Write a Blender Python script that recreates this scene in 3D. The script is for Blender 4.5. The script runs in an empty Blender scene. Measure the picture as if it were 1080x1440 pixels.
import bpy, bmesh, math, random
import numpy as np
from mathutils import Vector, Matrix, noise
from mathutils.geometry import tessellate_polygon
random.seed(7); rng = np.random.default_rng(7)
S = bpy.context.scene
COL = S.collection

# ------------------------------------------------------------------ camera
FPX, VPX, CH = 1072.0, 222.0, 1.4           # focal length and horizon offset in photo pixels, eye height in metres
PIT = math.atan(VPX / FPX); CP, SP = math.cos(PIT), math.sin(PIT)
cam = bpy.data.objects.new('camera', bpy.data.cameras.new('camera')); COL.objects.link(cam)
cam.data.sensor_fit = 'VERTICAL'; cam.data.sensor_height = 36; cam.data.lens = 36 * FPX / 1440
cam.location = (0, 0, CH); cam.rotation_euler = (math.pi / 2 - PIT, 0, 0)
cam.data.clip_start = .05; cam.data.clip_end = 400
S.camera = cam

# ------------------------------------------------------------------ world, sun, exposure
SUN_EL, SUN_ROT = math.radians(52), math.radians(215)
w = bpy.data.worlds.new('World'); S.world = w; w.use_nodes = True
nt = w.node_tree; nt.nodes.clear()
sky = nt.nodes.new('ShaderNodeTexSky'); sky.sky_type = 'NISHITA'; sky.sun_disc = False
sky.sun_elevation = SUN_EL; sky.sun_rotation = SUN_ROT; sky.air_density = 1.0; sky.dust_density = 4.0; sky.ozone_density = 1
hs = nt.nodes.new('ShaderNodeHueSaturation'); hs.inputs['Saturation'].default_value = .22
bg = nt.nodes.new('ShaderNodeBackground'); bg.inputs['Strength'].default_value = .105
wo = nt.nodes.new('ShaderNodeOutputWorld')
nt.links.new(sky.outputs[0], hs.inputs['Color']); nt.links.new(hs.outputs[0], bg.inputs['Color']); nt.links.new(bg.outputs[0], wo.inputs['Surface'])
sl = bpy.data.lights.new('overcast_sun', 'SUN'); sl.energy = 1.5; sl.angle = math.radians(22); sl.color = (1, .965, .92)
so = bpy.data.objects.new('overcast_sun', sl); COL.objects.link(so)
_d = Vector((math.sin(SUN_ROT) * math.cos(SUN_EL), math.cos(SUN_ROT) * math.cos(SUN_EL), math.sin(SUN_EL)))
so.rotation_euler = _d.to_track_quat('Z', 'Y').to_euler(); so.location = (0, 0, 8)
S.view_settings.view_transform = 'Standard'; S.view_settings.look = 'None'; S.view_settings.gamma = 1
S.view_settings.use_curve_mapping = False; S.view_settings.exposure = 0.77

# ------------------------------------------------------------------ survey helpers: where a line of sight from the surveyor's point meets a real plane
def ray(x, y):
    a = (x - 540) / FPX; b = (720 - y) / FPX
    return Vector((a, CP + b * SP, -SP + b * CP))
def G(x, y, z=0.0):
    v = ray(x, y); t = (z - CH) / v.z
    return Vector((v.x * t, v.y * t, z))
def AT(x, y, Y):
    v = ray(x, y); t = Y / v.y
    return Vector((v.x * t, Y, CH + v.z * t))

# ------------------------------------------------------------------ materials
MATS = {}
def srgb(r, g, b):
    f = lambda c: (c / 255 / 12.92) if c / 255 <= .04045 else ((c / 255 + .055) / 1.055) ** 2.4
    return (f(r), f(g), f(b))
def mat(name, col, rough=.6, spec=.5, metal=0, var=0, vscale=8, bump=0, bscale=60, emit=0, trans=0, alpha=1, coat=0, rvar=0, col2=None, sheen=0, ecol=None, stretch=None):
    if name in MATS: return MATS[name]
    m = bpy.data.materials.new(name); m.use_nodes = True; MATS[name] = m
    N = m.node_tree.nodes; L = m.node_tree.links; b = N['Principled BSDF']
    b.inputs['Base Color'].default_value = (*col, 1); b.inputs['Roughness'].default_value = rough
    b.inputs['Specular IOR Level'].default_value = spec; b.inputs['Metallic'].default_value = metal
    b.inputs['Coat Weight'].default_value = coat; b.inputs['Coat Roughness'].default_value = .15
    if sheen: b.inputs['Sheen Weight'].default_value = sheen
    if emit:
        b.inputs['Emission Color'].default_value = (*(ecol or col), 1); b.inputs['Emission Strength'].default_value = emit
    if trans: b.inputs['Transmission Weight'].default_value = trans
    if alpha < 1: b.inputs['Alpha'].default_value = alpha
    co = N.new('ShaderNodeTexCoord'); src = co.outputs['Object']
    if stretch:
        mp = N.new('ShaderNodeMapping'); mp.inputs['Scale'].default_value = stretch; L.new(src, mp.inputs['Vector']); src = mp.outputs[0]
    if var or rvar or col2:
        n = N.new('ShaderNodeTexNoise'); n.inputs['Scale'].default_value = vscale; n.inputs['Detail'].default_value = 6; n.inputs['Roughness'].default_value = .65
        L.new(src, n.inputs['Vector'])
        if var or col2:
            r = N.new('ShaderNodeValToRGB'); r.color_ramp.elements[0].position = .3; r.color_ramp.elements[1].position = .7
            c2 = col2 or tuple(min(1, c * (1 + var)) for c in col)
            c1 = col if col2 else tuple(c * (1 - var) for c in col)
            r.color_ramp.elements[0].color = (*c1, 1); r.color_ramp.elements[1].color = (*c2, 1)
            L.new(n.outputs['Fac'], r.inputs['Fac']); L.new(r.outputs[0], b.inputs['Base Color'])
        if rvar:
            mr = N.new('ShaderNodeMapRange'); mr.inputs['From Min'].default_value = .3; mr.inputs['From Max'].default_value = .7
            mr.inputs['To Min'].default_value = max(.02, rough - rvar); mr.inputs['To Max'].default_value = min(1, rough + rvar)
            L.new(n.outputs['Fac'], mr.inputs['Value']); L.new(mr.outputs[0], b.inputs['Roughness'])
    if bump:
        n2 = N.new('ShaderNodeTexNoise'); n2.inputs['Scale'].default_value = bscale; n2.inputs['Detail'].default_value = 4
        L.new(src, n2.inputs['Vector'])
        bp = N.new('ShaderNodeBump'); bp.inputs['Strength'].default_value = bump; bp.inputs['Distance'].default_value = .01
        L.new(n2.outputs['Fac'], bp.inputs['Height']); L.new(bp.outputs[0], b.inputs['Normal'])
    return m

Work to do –
From the preceding material, extract every line exactly.

Answer to the exercise –
Write a Blender Python script that recreates this scene in 3D. The script is for Blender 4.5. The script runs in an empty Blender scene. Measure the picture as if it were 1080x1440 pixels.
import bpy, bmesh, math, random
import numpy as np
from mathutils import Vector, Matrix, noise
from mathutils.geometry import tessellate_polygon
random.seed(7); rng = np.random.default_rng(7)
S = bpy.context.scene
COL = S.collection

# ------------------------------------------------------------------ camera
FPX, VPX, CH = 1072.0, 222.0, 1.4           # focal length and horizon offset in photo pixels, eye height in metres
PIT = math.atan(VPX / FPX); CP, SP = math.cos(PIT), math.sin(PIT)
cam = bpy.data.objects.new('camera', bpy.data.cameras.new('camera')); COL.objects.link(cam)
cam.data.sensor_fit = 'VERTICAL'; cam.data.sensor_height = 36; cam.data.lens = 36 * FPX / 1440
cam.location = (0, 0, CH); cam.rotation_euler = (math.pi / 2 - PIT, 0, 0)
cam.data.clip_start = .05; cam.data.clip_end = 400
S.camera = cam

# ------------------------------------------------------------------ world, sun, exposure
SUN_EL, SUN_ROT = math.radians(52), math.radians(215)
w = bpy.data.worlds.new('World'); S.world = w; w.use_nodes = True
nt = w.node_tree; nt.nodes.clear()
sky = nt.nodes.new('ShaderNodeTexSky'); sky.sky_type = 'NISHITA'; sky.sun_disc = False
sky.sun_elevation = SUN_EL; sky.sun_rotation = SUN_ROT; sky.air_density = 1.0; sky.dust_density = 4.0; sky.ozone_density = 1
hs = nt.nodes.new('ShaderNodeHueSaturation'); hs.inputs['Saturation'].default_value = .22
bg = nt.nodes.new('ShaderNodeBackground'); bg.inputs['Strength'].default_value = .105
wo = nt.nodes.new('ShaderNodeOutputWorld')
nt.links.new(sky.outputs[0], hs.inputs['Color']); nt.links.new(hs.outputs[0], bg.inputs['Color']); nt.links.new(bg.outputs[0], wo.inputs['Surface'])
sl = bpy.data.lights.new('overcast_sun', 'SUN'); sl.energy = 1.5; sl.angle = math.radians(22); sl.color = (1, .965, .92)
so = bpy.data.objects.new('overcast_sun', sl); COL.objects.link(so)
_d = Vector((math.sin(SUN_ROT) * math.cos(SUN_EL), math.cos(SUN_ROT) * math.cos(SUN_EL), math.sin(SUN_EL)))
so.rotation_euler = _d.to_track_quat('Z', 'Y').to_euler(); so.location = (0, 0, 8)
S.view_settings.view_transform = 'Standard'; S.view_settings.look = 'None'; S.view_settings.gamma = 1
S.view_settings.use_curve_mapping = False; S.view_settings.exposure = 0.77

# ------------------------------------------------------------------ survey helpers: where a line of sight from the surveyor's point meets a real plane
def ray(x, y):
    a = (x - 540) / FPX; b = (720 - y) / FPX
    return Vector((a, CP + b * SP, -SP + b * CP))
def G(x, y, z=0.0):
    v = ray(x, y); t = (z - CH) / v.z
    return Vector((v.x * t, v.y * t, z))
def AT(x, y, Y):
    v = ray(x, y); t = Y / v.y
    return Vector((v.x * t, Y, CH + v.z * t))

# ------------------------------------------------------------------ materials
MATS = {}
def srgb(r, g, b):
    f = lambda c: (c / 255 / 12.92) if c / 255 <= .04045 else ((c / 255 + .055) / 1.055) ** 2.4
    return (f(r), f(g), f(b))
def mat(name, col, rough=.6, spec=.5, metal=0, var=0, vscale=8, bump=0, bscale=60, emit=0, trans=0, alpha=1, coat=0, rvar=0, col2=None, sheen=0, ecol=None, stretch=None):
    if name in MATS: return MATS[name]
    m = bpy.data.materials.new(name); m.use_nodes = True; MATS[name] = m
    N = m.node_tree.nodes; L = m.node_tree.links; b = N['Principled BSDF']
    b.inputs['Base Color'].default_value = (*col, 1); b.inputs['Roughness'].default_value = rough
    b.inputs['Specular IOR Level'].default_value = spec; b.inputs['Metallic'].default_value = metal
    b.inputs['Coat Weight'].default_value = coat; b.inputs['Coat Roughness'].default_value = .15
    if sheen: b.inputs['Sheen Weight'].default_value = sheen
    if emit:
        b.inputs['Emission Color'].default_value = (*(ecol or col), 1); b.inputs['Emission Strength'].default_value = emit
    if trans: b.inputs['Transmission Weight'].default_value = trans
    if alpha < 1: b.inputs['Alpha'].default_value = alpha
    co = N.new('ShaderNodeTexCoord'); src = co.outputs['Object']
    if stretch:
        mp = N.new('ShaderNodeMapping'); mp.inputs['Scale'].default_value = stretch; L.new(src, mp.inputs['Vector']); src = mp.outputs[0]
    if var or rvar or col2:
        n = N.new('ShaderNodeTexNoise'); n.inputs['Scale'].default_value = vscale; n.inputs['Detail'].default_value = 6; n.inputs['Roughness'].default_value = .65
        L.new(src, n.inputs['Vector'])
        if var or col2:
            r = N.new('ShaderNodeValToRGB'); r.color_ramp.elements[0].position = .3; r.color_ramp.elements[1].position = .7
            c2 = col2 or tuple(min(1, c * (1 + var)) for c in col)
            c1 = col if col2 else tuple(c * (1 - var) for c in col)
            r.color_ramp.elements[0].color = (*c1, 1); r.color_ramp.elements[1].color = (*c2, 1)
            L.new(n.outputs['Fac'], r.inputs['Fac']); L.new(r.outputs[0], b.inputs['Base Color'])
        if rvar:
            mr = N.new('ShaderNodeMapRange'); mr.inputs['From Min'].default_value = .3; mr.inputs['From Max'].default_value = .7
            mr.inputs['To Min'].default_value = max(.02, rough - rvar); mr.inputs['To Max'].default_value = min(1, rough + rvar)
            L.new(n.outputs['Fac'], mr.inputs['Value']); L.new(mr.outputs[0], b.inputs['Roughness'])
    if bump:
        n2 = N.new('ShaderNodeTexNoise'); n2.inputs['Scale'].default_value = bscale; n2.inputs['Detail'].default_value = 4
        L.new(src, n2.inputs['Vector'])
        bp = N.new('ShaderNodeBump'); bp.inputs['Strength'].default_value = bump; bp.inputs['Distance'].default_value = .01
        L.new(n2.outputs['Fac'], bp.inputs['Height']); L.new(bp.outputs[0], b.inputs['Normal'])
    return m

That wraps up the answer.